Des questions sans vérité établie possible, en somme.
"je veux montrer que certaines personnes SDF ont décidé de ce mode de vie"...
Donc, tu pars d'une "croyance". De quelque chose qui n'est par principe ni faux, ni vrai, mais qui te détermine dans la volonté de trouver de la matière qui accrédite ta pensée. Ce n'est pas du tout scientifique comme démarche. Et certainement, tu trouveras toujours matière à montrer que ta pensée est vraie... mais tes arguments trouveront toujours une contre-vérité. Le mauvais scientifique est celui qui croit dur comme fer à un résultat et qui cherchera le modèle dans lequel ce résultat fonctionne. Et ça fonctionnera mais ça ne veut pas dire pour autant que c'est juste, que c'est vrai. Lorsque tu te dis une chose, il faut d'abord chercher à prouver son contraire. Si tu trouves des arguments contraires à ta pensée, c'est qu'elle n'est pas toujours vraie. J'irai même plus loin en disant que ta pensée pourrait être vraie dans un cas donné, une situation donnée, mais se révélera fausse dans d'autres situations ou dans la plupart des cas. Si l'objectif est de se donner bonne conscience, ce n'est pas bon.
Trouve d'abord les arguments à charge contre ta pensée ou ta croyance.
" je veux montrer que certaines personnes SDF ont décidé de ce mode de vie, c'est à dire, vivent dans leur camion, sous une tente, dans un garage, et donc du coup de l'aménager à leurs manières afin d'en faire un véritable petit cocon."
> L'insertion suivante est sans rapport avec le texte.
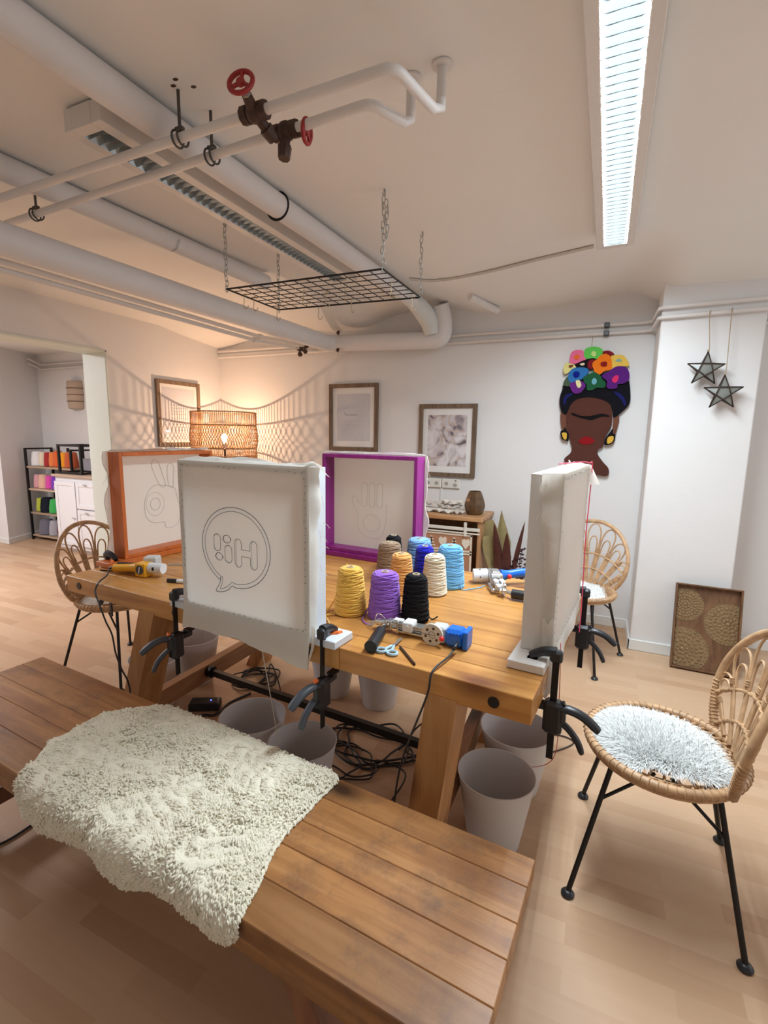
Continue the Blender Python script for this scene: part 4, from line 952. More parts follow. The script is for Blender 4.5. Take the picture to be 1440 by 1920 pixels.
# ---------------------------------------------------------------- ceiling: lamps and pipes
LOUV = plain('louvre_aluminium', (0.50, 0.55, 0.58), 0.25, metal=0.95, var=0.05)
CAS = plain('lamp_casing', (0.75, 0.72, 0.69), 0.5, var=0.02)
def fixture(label, x, y0, y1, lit, zc=2.42, cw=0.175, lw=0.088, xo=0.0):
    t = thing('ceiling_light', label, 'ceiling light', (x, y0, zc), 0, 'long louvred ceiling lights'); L_ = y1-y0; b = MB(); zb = -0.075
    for sx in (-1, 1):
        xa = sx*cw/2; xb = xo+sx*lw/2; b.box(((xa+xb)/2, L_/2, zb/2-0.004), (abs(xa-xb), L_, -zb-0.008), bev=0.002)
    for yy in (0.02, L_-0.02): b.box((xo, yy, zb/2-0.004), (lw, 0.04, -zb-0.009))
    b.box((0, L_/2, -0.006), (cw-0.03, L_-0.03, 0.012)); b.build('casing', CAS, t)
    b = MB(); b.box((0, L_/2, -0.001), (cw-0.06, L_-0.06, 0.006)); b.build('mounting_strip', BLACK, t)
    b = MB(); n = int((L_-0.08)/0.036)
    for k in range(n):
        yy = 0.04+(k+0.5)*(L_-0.08)/n
        zt_ = zb+(.0045 if lit else .026); hw_ = .0012 if lit else .005; b.raw([(xo-lw/2, yy-hw_, zt_), (xo+lw/2, yy-hw_, zt_), (xo+lw/2, yy, zb+.001), (xo, yy, zb+.004), (xo-lw/2, yy, zb+.001), (xo-lw/2, yy+hw_, zt_), (xo+lw/2, yy+hw_, zt_)], [(0,1,2,3,4), (5,4,3,2,6), (0,5,6,1)])
    b.build('louvres', LOUV, t)
    b = MB()
    prof = [(-lw/2, zb+.001), (-lw*.42, zb+.020), (-lw*.25, zb+.032), (0, zb+.022), (lw*.25, zb+.032), (lw*.42, zb+.020), (lw/2, zb+.001)]
    vs = [(xo+p[0], yy, p[1]) for yy in (0.04, L_-0.04) for p in prof]; b.raw(vs, [(i, i+1, i+8, i+7) for i in range(6)]); b.build('reflector', LOUV, t)
    b = MB(); b.cyl((xo, 0.05, zb+.036), (xo, L_-0.05, zb+.036), 0.008, n=12)
    if lit:
        m, nt, bs = newmat('lit_tube'); bs.inputs['Base Color'].default_value = (.9, .95, 1, 1); bs.inputs['Emission Color'].default_value = (0.42, 0.70, 0.84, 1); bs.inputs['Emission Strength'].default_value = 0.85
        b = MB(); b.box((xo, L_/2, zb+0.0070), (lw-0.002, L_-0.082, 0.002))
        for sx in (-1, 1):      # added thin light strips at the diffuser edges carry the lamp's power
            ld = bpy.data.lights.new('edge_strip_light', 'AREA'); ld.shape = 'RECTANGLE'; ld.size = 0.005; ld.size_y = L_-0.10; ld.energy = FIX_P; ld.color = (0.80, 0.92, 1.0)
            lo_ = bpy.data.objects.new('edge_strip_light', ld); COL.objects.link(lo_); lo_.parent = t; lo_.location = (xo+sx*(lw/2-0.005), L_/2, zb+0.004)
    else: m = WPL
    b.build('tube', m, t)
    return t
fixture('lit ceiling light with a bright cold white tube on the right', -0.040, 1.17, 2.90, True, xo=0.0, lw=0.104)
fixture('unlit ceiling light with dark louvres beside the thick pipe on the left', -1.613, 1.17, 2.90, False, xo=-0.004, lw=0.092)
# more lamps of the same room, behind the camera
fixture('unlit ceiling light above and behind the camera', -0.040, -1.4, 0.46, False, xo=0.0, lw=0.104)
fixture('unlit ceiling light behind the camera', -1.625, -1.4, 0.46, False, xo=-0.015)
def pipe(name, label, pts, r, mat=PAINT, k=1, n=16, cat='pipe', group=None, extra=None):
    t = thing(name, label, cat, tuple(Vector(pts[0])), 0, group); b = MB(); o = Vector(pts[0])
    P = [Vector(p)-o for p in pts]; P = smooth_path(P, k) if k > 1 else P
    b.tube(P, r, n); b.build('pipe', mat, t, smooth=50)
    return t, o
def arc(c, a0, a1, r, ax1, ax2, n=8):
    c = Vector(c); ax1 = Vector(ax1); ax2 = Vector(ax2)
    return [c+ax1*r*math.cos(a0+(a1-a0)*i/n)+ax2*r*math.sin(a0+(a1-a0)*i/n) for i in range(n+1)]
# thick pipe 1 with wrapped end going down to the duct
t, o = pipe('insulated_pipe', 'thick white pipe under the ceiling right of the unlit ceiling light', [(-1.40, -1.5, 2.365), (-1.40, 0.8, 2.365), (-1.385, 2.2, 2.362), (-1.36, 3.30, 2.350), (-1.345, 3.45, 2.33)], 0.050, WRAP, n=24)
for yy in (1.90, 0.2):
    b = MB(); b.tube([(q.x, q.y, q.z) for q in [Vector((-1.392+0.05*math.cos(a), yy, 2.364+0.05*math.sin(a)))-o for a in [i*PI/12 for i in range(24)]]], 0.004, 6, closed=True, flat=3); b.build('pipe_clamp', BLACK, t)
b = MB(); b.tube(smooth_path([Vector(p)-o for p in [(-1.345, 3.43, 2.335), (-1.325, 3.55, 2.305), (-1.300, 3.63, 2.25), (-1.285, 3.66, 2.185), (-1.28, 3.67, 2.15)]], 4), [.050,.056,.062,.066,.068,.070,.070,.070,.068,.066,.064,.062,.060,.058,.056,.054,.052], 20)
b.build('wrapped_elbow', plain('tape_wrap', (0.68, 0.70, 0.69), 0.7, var=0.05, bump=0.004, bscale=22), t)['label'] = 'loosely wrapped white bandage elbow'
# duct
du = [(-2.315, -1.5, 2.135), (-2.31, 0.2, 2.135), (-2.20, 3.45, 2.137)]+[tuple(p) for p in arc((-2.085, 3.60, 2.137), PI, PI/2, 0.10, (1,0,0), (0,1,0))]+[(-1.32, 3.715, 2.118)]+[tuple(p) for p in arc((-1.265, 3.715, 2.178), -PI/2, 0, 0.060, (1,0,0), (0,0,1))]+[(-1.205, 3.705, 2.25), (-1.22, 3.66, 2.36)]
t, o = pipe('insulated_duct', 'thickest white duct running to the back wall and along it', du, 0.066, WRAP, n=28)
for p in ((-2.105, 3.67, 2.215), (-2.07, 3.60, 2.065)):
    b = MB(); c = Vector(p)-o; b.cyl(c, c+Vector((.02, -.02, .004)), 0.012, n=12); b.cyl(c+Vector((.02, -.02, 0)), c+Vector((.03, -.04, -.02)), 0.006, n=8); b.build('drain_screw', RUST, t)
# pipe on the ceiling at the left
t, o = pipe('insulated_pipe', 'white pipe close under the ceiling between unlit lamp and duct', [(-2.20, -1.5, 2.372), (-2.20, 1.0, 2.372), (-2.16, 2.0, 2.368), (-2.12, 2.75, 2.36)], 0.048, WRAP, n=24)
b = MB(); b.tube([Vector((-2.150+0.05*math.cos(a), 2.02, 2.368+0.05*math.sin(a)))-o for a in [i*PI/12 for i in range(12, 25)]], 0.003, 6); b.build('pipe_clamp', STEEL, t)
# two thin pipes below the duct
for (xa, za, lab) in ((-2.405, 2.085, 'thin white pipe left of the duct, upper of the two'), (-2.455, 2.065, 'thin white pipe left of the duct, lower of the two')):
    t, o = pipe('heating_pipe', lab, [(xa-0.02, -1.5, za), (xa+0.02, 3.02, za), (xa+0.06, 3.62, za+0.03), (xa+0.07, 3.80, za+0.05)], 0.014, PAINT, n=12, group='thin white heating pipes along the duct')
    b = MB(); c = Vector((xa+0.02, 3.0, za))-o; b.cyl(c, c+Vector((0, .035, 0)), 0.020, n=14); b.build('coupling', PAINT, t)
    b = MB(); c = Vector((xa+0.055, 3.55, za+0.02))-o; b.cyl(c+Vector((0,-.02,0)), c+Vector((0,.03,.004)), 0.019, n=10); b.cyl(c, c+Vector((.02,-.03,-.045)), 0.007, n=8); b.cyl(c+Vector((.018,-.028,-.042)), c+Vector((.03,-.036,-.052)), 0.019, n=12); b.build('valve', RUST, t)
# two pipes with red-wheeled valves
def valve(t, c, axis_out, wheel_dir, wheel_r=0.030, wl_=0.086):
    b = MB(); X = Vector((1,0,0)); d = Vector(wheel_dir).normalized()
    b.cyl(c-X*0.042, c-X*0.020, 0.024, n=8); b.cyl(c+X*0.020, c+X*0.042, 0.024, n=8); b.sphere(c, 0.027, 8, (1.1, 1, 1)); b.cyl(c, c+d*0.052, 0.018, 0.014, n=10)
    b.cyl(c, c+Vector(axis_out), 0.015, n=10); b.cyl(c+Vector(axis_out)*0.7, c+Vector(axis_out)*1.25, 0.021, 0.018, n=8); b.build('valve_body', RUST, t)
    b = MB(); b.cyl(c+d*0.03, c+d*wl_, 0.006, n=8); b.cyl(c+d*0.045, c+d*0.056, 0.013, n=6); b.build('valve_stem', STEEL, t)
    u_ = d.cross(Vector((0,0,1))) if abs(d.z) < .9 else d.cross(X); u_.normalize(); v_ = d.cross(u_); w0 = c+d*wl_
    b = MB(); b.tube([w0+(u_*math.cos(a)+v_*math.sin(a))*wheel_r for a in [i*PI/10 for i in range(20)]], 0.0065, 8, closed=True); b.cyl(w0-d*.005, w0+d*.006, 0.012, n=12)
    for k in range(3): a = k*2*PI/3+.5; b.cyl(w0, w0+(u_*math.cos(a)+v_*math.sin(a))*wheel_r, 0.0055, n=6)
    b.build('handwheel', RED, t)
zp = 2.285; HANG = plain('dark_steel_hanger', (0.10, 0.095, 0.09), 0.4, metal=0.7, var=0.3)
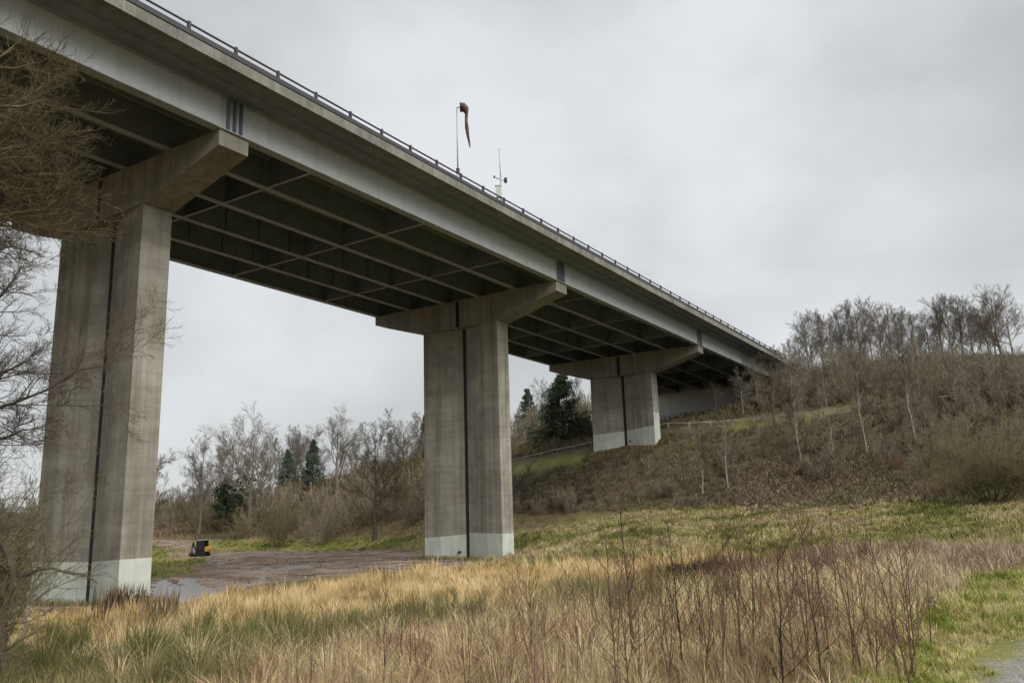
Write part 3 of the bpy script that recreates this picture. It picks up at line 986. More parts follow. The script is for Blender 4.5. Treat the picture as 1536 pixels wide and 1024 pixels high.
for i, (px, py) in enumerate(tops):
    tree_at('upright' if i % 3 else 'spread', px, 117 + (i * 7) % 12, py, 'crowded bare hilltop tree, %s from the bridge end of the row' % ordn[i], G_T, 'far', sxy=.9)
tree_at('broad', 1444, 116, 446, 'big bare hilltop tree with a wide fan crown, standing clear right of the crowded row', G_T, 'dark', sxy=.8)
tree_at('spread', 1476, 118, 440, 'bare hilltop tree forking low, between the two wide-crowned ones', G_T, 'dark')
tree_at('broad', 1534, 108, 436, 'thick dark-trunked bare tree on the hilltop, cut by the right edge of the view', G_T, 'dark', sxy=.9)
for px_, d_, py_, lab in [(1424, 124, 468, 'bare hilltop tree just left of the big clear fan crown'), (1461, 126, 452, 'bare hilltop tree in the gap right of the big clear fan crown'), (1492, 121, 448, 'bare spreading hilltop tree between the low-forked one and the slender one'), (1516, 119, 452, 'bare hilltop tree directly left of the thick dark trunk'), (1552, 116, 446, 'bare hilltop tree whose crown is cut by the right edge, behind the thick dark trunk'), (1527, 128, 458, 'greyish bare hilltop tree filling the gap behind the thick dark trunk at the right edge')]:
    tree_at('broad' if px_ % 2 else 'spread', px_, d_, py_, lab, G_T, 'far')
tree_at('upright', 1505, 125, 470, 'slender bare tree just left of the thick dark trunk on the hilltop', G_T, 'far')
for i in range(11):
    tree_at('upright' if i % 2 else 'spread', 1232 + i * 29 + rng.uniform(-6, 6), 134 + (i * 5) % 9, 468 + rng.uniform(-4, 14) - 4 * (3 < i < 7), 'bare tree in the second rank behind the crowded hilltop row', 'second rank of hilltop trees', 'far')
for i, (px, py, l) in enumerate([(1188, 522, 'thin bare tree poking up behind the far end of the bridge rail'), (1205, 512, 'bare tree at the very end of the bridge rail')]):
    tree_at('upright', px, 150, py, l, G_T, 'far')
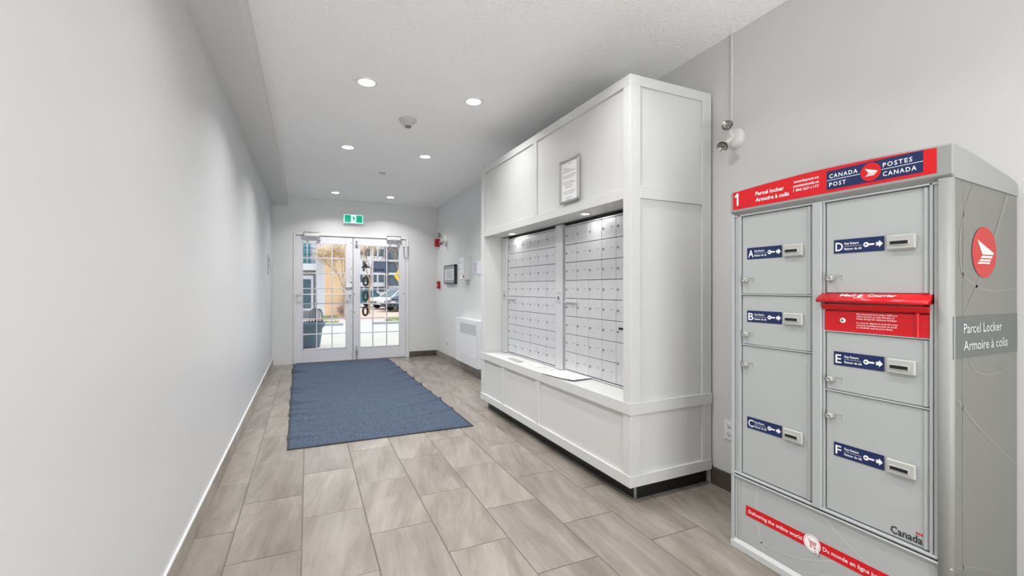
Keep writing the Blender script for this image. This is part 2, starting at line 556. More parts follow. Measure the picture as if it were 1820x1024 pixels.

Vraisemblablement, tu souhaites bien parler de personnes qui subissent dans un premier temps leur situation pour finalement s'y accoutumer, s'y adapter, afin de supporter humainement cette situation. Au bout du compte, ça ne part donc pas d'un choix de vie. Ils peuvent décider éventuellement de rendre une existence supportable et y mettre les moyens dont ils disposent pour ce faire. Mais assimiler la capacité d'adaptation humaine, donc l'intelligence, à un choix de vie... pour moi, si tu appliques ça de façon globale, ça ne tient pas la route. Mais c'est bien de se poser la question. Bon courage.